What is required: Read the entries below and pull out each line with the string "this".

Material provided:
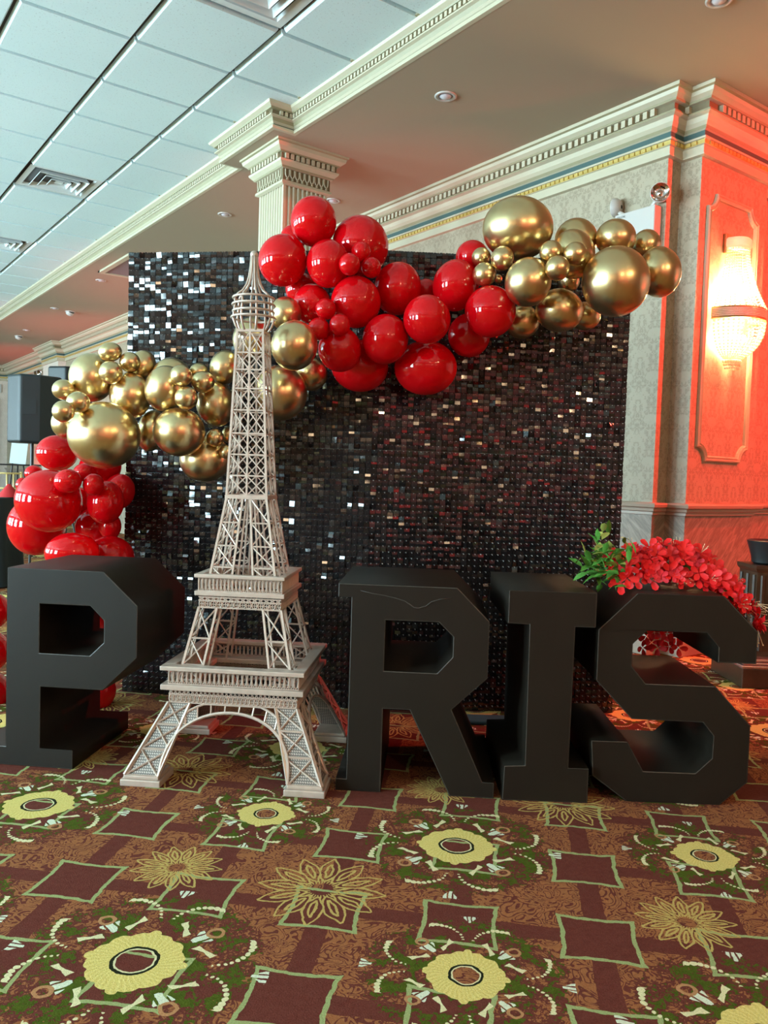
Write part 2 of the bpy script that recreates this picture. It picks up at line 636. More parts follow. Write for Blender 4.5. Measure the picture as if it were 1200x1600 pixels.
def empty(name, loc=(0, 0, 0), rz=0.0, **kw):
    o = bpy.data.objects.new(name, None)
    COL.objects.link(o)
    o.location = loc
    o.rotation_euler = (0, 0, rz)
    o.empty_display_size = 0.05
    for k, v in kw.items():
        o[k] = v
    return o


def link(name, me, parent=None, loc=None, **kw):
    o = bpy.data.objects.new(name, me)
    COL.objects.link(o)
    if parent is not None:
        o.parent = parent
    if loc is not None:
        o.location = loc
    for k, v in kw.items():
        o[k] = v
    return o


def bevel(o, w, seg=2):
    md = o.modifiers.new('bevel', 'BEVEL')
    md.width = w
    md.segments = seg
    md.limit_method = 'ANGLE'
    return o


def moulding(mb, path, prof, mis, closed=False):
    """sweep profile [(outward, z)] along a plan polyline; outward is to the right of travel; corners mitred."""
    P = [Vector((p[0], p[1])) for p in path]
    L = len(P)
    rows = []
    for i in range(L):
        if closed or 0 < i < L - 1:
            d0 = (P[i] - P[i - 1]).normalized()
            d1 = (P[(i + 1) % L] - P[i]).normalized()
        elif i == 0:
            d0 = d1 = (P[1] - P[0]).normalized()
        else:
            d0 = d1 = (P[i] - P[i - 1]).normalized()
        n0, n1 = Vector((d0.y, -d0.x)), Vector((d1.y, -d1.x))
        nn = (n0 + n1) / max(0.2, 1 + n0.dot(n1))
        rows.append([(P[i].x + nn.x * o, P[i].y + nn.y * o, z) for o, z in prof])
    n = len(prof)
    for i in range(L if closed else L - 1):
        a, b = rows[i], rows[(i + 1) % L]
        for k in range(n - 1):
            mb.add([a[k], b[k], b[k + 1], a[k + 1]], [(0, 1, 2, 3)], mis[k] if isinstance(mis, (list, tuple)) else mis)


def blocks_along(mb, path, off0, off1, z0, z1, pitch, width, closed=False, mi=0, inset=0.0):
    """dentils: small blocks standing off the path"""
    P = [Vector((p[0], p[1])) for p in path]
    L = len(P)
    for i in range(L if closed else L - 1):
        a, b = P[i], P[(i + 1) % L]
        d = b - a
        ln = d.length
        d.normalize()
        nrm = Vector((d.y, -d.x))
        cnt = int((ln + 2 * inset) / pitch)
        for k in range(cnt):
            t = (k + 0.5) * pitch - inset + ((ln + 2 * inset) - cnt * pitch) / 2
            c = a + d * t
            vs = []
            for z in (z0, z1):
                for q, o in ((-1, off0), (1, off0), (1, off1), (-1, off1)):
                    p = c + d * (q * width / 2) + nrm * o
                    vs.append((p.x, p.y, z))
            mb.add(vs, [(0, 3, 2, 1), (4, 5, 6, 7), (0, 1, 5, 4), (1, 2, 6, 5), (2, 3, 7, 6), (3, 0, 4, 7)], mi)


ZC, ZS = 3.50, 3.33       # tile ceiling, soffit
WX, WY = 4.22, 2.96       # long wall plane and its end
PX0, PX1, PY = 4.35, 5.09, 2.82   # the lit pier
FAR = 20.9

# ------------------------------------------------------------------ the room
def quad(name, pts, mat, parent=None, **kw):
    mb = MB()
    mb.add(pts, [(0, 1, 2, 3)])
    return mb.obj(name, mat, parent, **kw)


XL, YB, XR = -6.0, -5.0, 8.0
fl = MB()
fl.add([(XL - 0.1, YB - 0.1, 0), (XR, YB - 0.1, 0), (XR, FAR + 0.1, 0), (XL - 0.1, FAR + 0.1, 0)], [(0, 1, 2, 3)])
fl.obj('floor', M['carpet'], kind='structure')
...
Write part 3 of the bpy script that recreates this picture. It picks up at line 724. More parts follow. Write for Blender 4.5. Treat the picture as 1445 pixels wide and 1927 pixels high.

Answer to the exercise:
Write part 2 of the bpy script that recreates this picture. It picks up at line 636. More parts follow. Write for Blender 4.5. Measure the picture as if it were 1200x1600 pixels.
Write part 3 of the bpy script that recreates this picture. It picks up at line 724. More parts follow. Write for Blender 4.5. Treat the picture as 1445 pixels wide and 1927 pixels high.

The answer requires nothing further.